Here at home, new thinking is encompassing immigration reform, as well. A country that cannot count its own illegal aliens — estimates range from 8-12 million — with a porous 2,000 mile border is not secure despite twelve carrier battle groups. We must accept that it is a cornerstone of Mexican foreign policy to export illegally each year a million of its own to the United States to avoid needed reform at home and to influence American domestic policy.

And if one wishes to find real anti-Americanism, there is no need to go to Brussels or Damascus. Simply peruse the Mexico City newspapers, read what Mr. Fox says to non-Americans, or listen carefully to la Raza (a blatantly racist term analogous to the old German concept of a pure Volk) dogma in the southwest. Papers in Mexico often mirror those in the Arab world — blaming the United States for Mexico City’s own failure to address self-created pathologies. If we truly wished to help Mexico and its people, then we would not be complicit in the present corrupt status quo by allowing its ruling families to export millions of potential dissidents and would-be reformers.

It is not a moral thing for either Mexico or us to barter in human capital, as we accept tens of thousands of poor economic refugees who work at menial jobs that we say we cannot do.

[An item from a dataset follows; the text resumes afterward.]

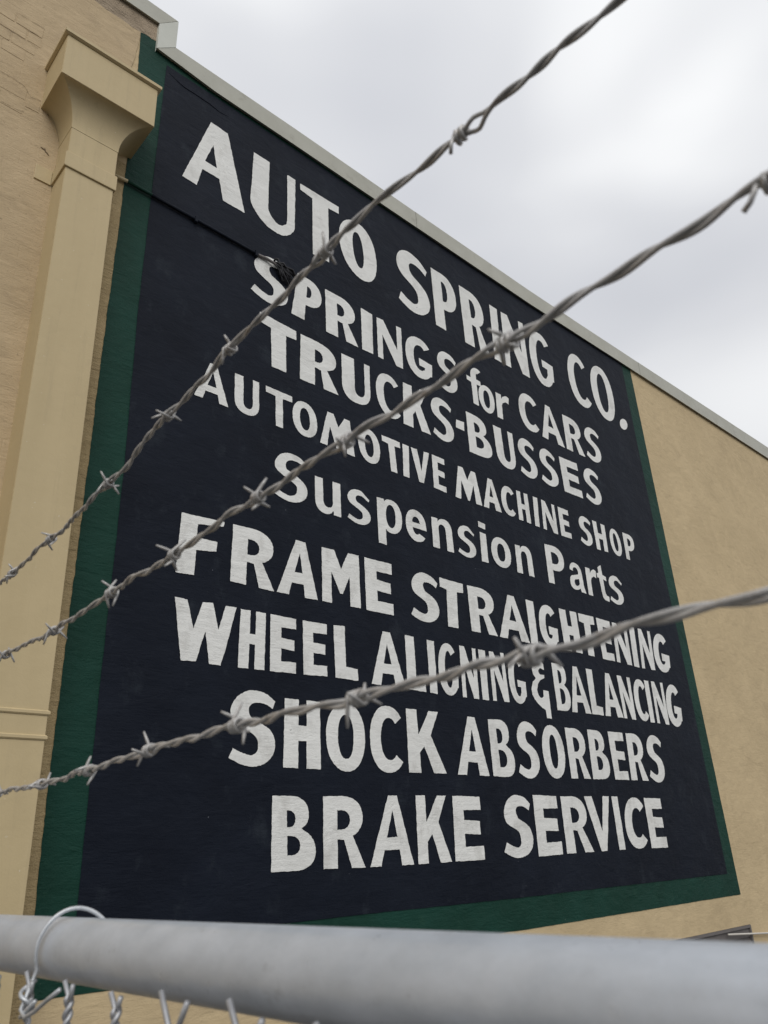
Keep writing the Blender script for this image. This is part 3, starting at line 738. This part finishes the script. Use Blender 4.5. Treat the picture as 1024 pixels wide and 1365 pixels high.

Both the race industry on the left and the corporate right must accept that they are on the wrong side of history, and it is time to return to the sanity of measured, documented, and legal immigration — jettisoning the charade of consular IDs, billions lost in unfunded entitlements, and everything from driver’s licenses to in-state tuition discounts for those who are here illegally. Rwanda, the Balkans, and separatist Muslim communities in southern France should remind us all of the wages of ethnic separatism, chauvinism, illegal immigration, and the creation of a second-class citizenry relegated to menial work.

Thousands of influential Americans in Washington and New York, revolving in and out of government on a perpetual basis, at home, on the networks, and in newspapers, will resist all such reappraisals tooth and nail. It is not just that their foundations receive money from a variety of foreign and domestic special interests, or that they enjoy flying to Brussels, or being courted in Georgetown by diplomats — or liked being liked.

It is less dramatic than all that. Instead, a change to a new muscular autonomy for conventional policymakers simply represents an entire paradigm shift, an acceptance that their world has been turned upside down after September 11.

You see, their old way of doing business is now both old and in the way.